Tax Swaps and the Commissioner’s Request for an AG Opinion
By staff. Filed in Opinion, Podcast, Uncategorized, Wayne_Pierce, economics, economy, education, elections, politics, property_taxes, school boards, school_boards, school_districts, texas_government, texas_legislature |Tags: Wayne_Pierce
Equity Center Radio |An Interview with Attorneys Buck Wood & Ray Bonilla
Buck Wood

Ray Bonilla
Today we are interviewing Buck Wood and Ray Bonilla, partners in the law firm of Ray, Wood & Bonilla. The broadcast will concentrate on the request by the Commissioner of Education to the Attorney General of the State of Texas for an opinion about whether school districts can use monies raised from maintenance and operations can be used to pay debt service on school district funds. You may download the Commissioner’s Request for Opinion in a PDF format by clicking here.

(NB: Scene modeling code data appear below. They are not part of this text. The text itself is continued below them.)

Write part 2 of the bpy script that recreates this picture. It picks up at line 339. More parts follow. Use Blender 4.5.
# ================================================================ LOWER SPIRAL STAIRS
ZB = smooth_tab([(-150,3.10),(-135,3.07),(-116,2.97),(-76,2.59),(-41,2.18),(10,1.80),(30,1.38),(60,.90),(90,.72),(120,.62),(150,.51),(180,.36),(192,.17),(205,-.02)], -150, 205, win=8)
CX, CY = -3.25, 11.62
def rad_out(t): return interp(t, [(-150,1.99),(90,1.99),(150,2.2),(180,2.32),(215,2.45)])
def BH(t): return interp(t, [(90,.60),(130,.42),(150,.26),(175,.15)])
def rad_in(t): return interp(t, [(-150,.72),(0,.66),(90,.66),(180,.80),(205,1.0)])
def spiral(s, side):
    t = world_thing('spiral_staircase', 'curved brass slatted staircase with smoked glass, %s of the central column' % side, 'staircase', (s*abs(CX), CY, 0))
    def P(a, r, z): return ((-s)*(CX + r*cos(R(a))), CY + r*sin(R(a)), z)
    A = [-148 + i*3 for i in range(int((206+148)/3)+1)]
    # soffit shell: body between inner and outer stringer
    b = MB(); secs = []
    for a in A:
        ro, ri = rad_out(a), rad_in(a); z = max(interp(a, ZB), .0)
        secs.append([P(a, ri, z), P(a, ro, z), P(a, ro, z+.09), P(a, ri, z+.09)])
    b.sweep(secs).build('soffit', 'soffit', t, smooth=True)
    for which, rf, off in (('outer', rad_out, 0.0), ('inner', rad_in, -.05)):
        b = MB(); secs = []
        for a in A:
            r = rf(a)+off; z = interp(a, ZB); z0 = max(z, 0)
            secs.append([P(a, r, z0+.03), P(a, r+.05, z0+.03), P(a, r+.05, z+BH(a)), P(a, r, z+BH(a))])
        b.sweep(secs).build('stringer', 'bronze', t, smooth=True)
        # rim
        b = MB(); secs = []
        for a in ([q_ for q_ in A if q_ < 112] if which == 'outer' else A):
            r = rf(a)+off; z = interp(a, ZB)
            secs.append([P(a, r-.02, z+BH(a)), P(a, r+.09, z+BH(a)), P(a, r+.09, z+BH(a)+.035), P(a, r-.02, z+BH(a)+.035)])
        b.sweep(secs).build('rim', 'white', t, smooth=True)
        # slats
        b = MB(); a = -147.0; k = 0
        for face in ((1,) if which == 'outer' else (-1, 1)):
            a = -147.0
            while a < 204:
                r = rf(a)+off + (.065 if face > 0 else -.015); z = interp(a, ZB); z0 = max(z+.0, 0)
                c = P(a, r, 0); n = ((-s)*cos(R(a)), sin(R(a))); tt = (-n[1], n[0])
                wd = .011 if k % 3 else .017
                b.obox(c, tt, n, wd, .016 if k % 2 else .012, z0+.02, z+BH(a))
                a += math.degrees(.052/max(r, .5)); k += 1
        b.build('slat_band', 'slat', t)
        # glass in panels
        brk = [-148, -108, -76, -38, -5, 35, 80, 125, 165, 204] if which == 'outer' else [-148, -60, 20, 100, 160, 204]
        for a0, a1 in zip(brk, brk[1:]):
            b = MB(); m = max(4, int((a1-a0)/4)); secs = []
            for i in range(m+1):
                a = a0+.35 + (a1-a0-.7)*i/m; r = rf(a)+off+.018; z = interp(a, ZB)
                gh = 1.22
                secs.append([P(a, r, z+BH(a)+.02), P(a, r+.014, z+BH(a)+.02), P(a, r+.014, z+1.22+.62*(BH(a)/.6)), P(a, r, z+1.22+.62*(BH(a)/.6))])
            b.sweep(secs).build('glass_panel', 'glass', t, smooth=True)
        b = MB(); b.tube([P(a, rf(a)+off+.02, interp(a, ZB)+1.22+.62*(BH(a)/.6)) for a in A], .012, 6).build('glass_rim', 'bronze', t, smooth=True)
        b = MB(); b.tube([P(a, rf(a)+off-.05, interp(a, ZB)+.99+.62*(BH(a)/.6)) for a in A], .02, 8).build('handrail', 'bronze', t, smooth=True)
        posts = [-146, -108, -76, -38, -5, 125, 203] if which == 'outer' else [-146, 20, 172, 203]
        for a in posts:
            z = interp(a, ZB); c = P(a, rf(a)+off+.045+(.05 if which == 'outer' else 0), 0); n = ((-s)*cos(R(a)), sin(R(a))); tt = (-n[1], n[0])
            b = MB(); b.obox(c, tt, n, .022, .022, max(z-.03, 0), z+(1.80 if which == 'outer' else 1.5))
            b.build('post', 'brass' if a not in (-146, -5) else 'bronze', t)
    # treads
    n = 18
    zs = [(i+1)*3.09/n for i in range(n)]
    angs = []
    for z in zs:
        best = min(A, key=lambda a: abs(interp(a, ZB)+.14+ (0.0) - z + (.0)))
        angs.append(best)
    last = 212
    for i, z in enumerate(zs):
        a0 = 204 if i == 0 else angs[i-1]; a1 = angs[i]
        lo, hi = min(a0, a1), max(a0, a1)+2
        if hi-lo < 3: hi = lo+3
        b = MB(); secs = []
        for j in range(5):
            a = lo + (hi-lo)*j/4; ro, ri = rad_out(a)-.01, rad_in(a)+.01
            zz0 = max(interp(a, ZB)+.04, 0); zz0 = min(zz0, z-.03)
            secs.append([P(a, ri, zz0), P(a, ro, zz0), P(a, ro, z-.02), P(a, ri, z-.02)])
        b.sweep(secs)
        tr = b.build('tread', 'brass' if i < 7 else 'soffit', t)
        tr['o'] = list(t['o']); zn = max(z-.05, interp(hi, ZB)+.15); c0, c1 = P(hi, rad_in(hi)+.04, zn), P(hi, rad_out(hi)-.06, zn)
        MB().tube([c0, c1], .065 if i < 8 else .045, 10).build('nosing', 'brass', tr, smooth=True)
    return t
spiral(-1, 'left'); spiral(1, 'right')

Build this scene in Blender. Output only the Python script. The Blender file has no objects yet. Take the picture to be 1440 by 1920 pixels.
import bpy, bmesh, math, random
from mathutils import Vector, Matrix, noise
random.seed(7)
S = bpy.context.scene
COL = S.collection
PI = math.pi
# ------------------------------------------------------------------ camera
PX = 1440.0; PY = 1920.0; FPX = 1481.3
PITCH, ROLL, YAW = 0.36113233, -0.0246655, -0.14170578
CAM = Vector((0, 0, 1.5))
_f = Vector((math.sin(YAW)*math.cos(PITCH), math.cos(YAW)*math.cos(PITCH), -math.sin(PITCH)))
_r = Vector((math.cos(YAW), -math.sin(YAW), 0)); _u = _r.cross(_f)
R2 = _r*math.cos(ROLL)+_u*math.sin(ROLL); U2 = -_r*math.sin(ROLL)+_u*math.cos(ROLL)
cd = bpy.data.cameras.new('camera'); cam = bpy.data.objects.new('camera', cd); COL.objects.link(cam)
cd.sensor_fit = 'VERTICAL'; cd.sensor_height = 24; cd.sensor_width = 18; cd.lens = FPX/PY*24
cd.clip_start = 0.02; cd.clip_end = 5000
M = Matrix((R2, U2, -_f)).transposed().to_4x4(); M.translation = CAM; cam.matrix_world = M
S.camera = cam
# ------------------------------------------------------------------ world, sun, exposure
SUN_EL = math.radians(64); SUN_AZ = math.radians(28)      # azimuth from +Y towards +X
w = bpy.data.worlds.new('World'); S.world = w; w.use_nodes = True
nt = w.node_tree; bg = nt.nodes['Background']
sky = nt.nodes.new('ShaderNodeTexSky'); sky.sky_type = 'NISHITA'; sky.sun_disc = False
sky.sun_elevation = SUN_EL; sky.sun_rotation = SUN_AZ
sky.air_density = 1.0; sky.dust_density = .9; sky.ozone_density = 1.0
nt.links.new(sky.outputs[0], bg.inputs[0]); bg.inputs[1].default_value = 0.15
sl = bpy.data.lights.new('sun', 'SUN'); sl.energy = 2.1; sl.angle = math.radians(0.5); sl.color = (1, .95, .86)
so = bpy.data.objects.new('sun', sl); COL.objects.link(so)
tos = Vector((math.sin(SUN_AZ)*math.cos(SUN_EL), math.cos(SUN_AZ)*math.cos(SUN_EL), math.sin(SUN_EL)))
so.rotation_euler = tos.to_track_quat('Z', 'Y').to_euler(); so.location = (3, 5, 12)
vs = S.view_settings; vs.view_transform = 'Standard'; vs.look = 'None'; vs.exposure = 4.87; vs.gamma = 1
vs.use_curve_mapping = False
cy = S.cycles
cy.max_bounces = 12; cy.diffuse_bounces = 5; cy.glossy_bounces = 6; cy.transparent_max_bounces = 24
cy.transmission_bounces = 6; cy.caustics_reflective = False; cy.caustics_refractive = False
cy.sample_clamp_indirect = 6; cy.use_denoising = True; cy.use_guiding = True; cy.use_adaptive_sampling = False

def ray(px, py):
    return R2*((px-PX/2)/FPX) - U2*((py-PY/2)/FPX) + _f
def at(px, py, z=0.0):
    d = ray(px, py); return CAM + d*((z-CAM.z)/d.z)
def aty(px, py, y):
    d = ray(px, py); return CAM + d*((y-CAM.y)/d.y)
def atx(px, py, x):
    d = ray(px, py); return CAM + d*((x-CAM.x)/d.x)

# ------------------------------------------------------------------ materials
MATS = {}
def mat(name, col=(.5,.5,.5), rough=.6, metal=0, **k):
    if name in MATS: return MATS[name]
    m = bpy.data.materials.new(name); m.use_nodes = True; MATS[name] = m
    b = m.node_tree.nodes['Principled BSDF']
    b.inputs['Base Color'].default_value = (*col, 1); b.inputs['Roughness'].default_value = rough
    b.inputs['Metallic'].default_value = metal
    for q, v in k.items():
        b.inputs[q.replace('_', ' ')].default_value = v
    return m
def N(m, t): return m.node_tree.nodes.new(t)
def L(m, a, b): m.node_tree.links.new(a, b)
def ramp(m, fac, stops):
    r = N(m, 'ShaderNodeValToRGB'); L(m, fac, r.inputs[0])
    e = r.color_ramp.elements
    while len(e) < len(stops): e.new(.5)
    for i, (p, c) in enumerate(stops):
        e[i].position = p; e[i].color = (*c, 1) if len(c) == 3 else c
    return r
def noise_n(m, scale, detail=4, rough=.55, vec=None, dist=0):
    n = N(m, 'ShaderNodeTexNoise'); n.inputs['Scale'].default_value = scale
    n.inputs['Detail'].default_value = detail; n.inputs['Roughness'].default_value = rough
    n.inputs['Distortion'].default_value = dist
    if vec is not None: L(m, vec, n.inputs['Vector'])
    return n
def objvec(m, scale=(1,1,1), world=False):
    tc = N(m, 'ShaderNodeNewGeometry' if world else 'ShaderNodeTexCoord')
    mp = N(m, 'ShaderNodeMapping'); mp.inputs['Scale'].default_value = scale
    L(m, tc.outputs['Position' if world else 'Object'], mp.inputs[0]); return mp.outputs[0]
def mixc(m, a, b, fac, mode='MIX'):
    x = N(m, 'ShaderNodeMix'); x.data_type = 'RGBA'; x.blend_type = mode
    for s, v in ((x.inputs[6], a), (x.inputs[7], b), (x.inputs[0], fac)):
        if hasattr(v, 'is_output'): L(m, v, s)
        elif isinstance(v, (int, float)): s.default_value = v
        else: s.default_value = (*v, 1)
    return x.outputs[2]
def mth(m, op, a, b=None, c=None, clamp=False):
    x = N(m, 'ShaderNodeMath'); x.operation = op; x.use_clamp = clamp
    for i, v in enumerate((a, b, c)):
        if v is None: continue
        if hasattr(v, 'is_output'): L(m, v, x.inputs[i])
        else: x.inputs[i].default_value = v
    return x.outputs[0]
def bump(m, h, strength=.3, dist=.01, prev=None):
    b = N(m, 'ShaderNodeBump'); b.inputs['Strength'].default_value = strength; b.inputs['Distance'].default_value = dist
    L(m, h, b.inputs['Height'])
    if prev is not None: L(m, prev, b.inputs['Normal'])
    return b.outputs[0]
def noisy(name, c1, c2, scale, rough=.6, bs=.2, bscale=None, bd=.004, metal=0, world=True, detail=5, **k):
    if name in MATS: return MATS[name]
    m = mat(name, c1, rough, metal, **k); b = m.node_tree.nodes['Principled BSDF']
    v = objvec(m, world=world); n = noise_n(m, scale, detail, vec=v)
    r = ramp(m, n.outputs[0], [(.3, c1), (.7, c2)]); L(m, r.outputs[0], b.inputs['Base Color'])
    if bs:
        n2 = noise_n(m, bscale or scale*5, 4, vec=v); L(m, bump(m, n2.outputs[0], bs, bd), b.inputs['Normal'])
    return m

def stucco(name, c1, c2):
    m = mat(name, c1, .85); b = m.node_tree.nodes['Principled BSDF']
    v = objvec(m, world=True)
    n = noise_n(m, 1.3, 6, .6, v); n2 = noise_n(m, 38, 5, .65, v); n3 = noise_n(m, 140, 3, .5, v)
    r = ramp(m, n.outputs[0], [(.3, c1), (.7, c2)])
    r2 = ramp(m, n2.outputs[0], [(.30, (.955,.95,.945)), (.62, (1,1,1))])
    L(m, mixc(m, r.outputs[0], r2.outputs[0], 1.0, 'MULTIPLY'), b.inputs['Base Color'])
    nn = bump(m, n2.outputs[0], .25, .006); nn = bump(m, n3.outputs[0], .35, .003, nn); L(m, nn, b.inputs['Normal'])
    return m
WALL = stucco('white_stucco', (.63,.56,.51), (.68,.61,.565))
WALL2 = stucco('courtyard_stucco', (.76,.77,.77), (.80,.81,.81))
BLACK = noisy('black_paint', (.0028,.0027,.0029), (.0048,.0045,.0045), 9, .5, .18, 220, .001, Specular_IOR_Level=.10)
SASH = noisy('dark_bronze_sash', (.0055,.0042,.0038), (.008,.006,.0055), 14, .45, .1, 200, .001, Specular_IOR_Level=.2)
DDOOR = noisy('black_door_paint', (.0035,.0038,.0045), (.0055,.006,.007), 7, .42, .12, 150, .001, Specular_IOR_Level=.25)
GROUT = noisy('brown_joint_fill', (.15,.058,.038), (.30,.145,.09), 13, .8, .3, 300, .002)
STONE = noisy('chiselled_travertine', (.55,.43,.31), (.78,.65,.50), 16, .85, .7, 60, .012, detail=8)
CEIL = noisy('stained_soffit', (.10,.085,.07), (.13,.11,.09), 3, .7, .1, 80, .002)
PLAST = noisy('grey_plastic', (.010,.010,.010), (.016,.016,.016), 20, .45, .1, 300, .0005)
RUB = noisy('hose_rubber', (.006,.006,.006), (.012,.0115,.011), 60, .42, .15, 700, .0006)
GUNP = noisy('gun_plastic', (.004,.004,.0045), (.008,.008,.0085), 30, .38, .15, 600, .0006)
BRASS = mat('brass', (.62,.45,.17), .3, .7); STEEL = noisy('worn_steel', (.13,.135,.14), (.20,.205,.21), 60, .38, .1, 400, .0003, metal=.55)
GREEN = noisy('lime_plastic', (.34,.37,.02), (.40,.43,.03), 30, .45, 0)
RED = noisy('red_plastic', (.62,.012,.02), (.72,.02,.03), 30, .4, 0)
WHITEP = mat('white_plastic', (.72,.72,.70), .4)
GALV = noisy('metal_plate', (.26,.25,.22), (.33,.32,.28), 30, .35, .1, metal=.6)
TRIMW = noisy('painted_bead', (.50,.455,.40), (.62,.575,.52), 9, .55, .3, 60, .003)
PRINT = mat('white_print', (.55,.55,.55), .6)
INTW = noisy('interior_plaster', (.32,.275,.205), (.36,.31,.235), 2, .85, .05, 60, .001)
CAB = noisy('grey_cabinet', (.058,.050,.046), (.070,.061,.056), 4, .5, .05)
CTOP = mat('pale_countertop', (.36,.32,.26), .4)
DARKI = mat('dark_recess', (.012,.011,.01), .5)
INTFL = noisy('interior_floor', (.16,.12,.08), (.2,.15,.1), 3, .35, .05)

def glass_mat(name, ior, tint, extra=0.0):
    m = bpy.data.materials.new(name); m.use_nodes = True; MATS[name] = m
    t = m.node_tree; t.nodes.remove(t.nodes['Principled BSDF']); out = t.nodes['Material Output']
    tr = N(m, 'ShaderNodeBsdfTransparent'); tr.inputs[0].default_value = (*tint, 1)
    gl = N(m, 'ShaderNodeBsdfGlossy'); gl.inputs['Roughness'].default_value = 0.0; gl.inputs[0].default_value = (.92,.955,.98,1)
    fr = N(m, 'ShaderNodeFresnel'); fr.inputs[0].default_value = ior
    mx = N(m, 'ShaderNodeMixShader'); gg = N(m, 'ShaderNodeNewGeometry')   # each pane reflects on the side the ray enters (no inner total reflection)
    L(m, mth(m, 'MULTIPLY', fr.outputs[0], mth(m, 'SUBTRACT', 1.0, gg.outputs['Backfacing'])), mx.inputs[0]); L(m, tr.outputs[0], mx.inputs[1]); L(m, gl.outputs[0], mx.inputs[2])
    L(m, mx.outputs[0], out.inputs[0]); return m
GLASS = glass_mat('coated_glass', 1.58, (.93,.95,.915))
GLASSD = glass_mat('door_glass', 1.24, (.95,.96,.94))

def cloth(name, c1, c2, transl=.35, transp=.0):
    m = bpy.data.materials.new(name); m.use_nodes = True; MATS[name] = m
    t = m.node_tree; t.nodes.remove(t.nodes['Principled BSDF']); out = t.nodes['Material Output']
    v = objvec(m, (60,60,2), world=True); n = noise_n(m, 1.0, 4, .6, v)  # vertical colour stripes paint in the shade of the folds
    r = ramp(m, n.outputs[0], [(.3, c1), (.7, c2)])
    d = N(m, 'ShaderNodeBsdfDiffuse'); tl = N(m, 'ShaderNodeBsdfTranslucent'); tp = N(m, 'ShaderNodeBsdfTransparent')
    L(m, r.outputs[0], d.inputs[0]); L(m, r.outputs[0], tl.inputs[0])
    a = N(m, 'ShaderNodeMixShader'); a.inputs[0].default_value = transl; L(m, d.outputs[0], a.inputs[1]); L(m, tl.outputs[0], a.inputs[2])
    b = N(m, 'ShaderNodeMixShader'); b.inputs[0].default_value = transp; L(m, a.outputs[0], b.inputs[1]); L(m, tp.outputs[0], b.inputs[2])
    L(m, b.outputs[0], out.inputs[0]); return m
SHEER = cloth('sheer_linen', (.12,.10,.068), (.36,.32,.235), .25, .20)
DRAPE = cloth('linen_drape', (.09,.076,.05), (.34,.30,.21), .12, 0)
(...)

As everyone in the school district community knows, the target revenue system perpetuated by HB 3646 has created a situation where many school districts are faced with incredibly tight budgets this school year. The outlook for upcoming years is even less favorable in many cases. Numerous districts were forced to use available fund balance to avoid making cuts in important programs and services.
In this environment, there has been tremendous pressure on districts to look for creative ways to expand funds available for operations, and there has been a great deal of talk about “tax swaps” and the appropriate use of M&O
and I&S tax revenues. In obvious response, on August 17, 2009, Commissioner of Education Robert Scott requested an opinion of the Attorney General on three important issues.
The questions presented to the Attorney General are:
- May current year M&O tax collections be used to pay debt service on school district bonds?
- May school districts pay debt service on bonds from unrestricted fund balance?
- May school districts pay debt service from Tier 1 funds received from the State?
The Equity Center recognizes the financial pressures on its member districts, and believes that the flexibility afforded by a positive AG opinion has the potential to provide at least some relief to many school districts. We filed a letter brief with the AG in which we emphasize the opinion of the Beaumont Court of Appeals in the 1939 case of Madeley v. Trustees of Conroe Indep. Sch. Dist., 130 S.E.2d 929 (Tex. Civ. App. – Beaumont 1939, writ dism’d, judgt cor.). In that case, the court concluded that surplus maintenance funds could be used to pay for capital expenditures. The relevant statutes have not changed in a material way. We contend that the operative question, then, is not whether maintenance taxes are current but whether they are needed for the support and operation of the schools. If not, they are surplus and can be used for debt service.
As for the use of unrestricted fund balance to pay debt service, we believe that such funds may be used for any constitutionally permissible purpose. That certainly includes payment of debt service on bonds issued by the district. Similarly, a review of the relevant statutes, as well as the legislative and administrative history relating to the permissible uses of Tier 1 funding, makes it clear that Tier 1 funds can be used to pay debt service costs.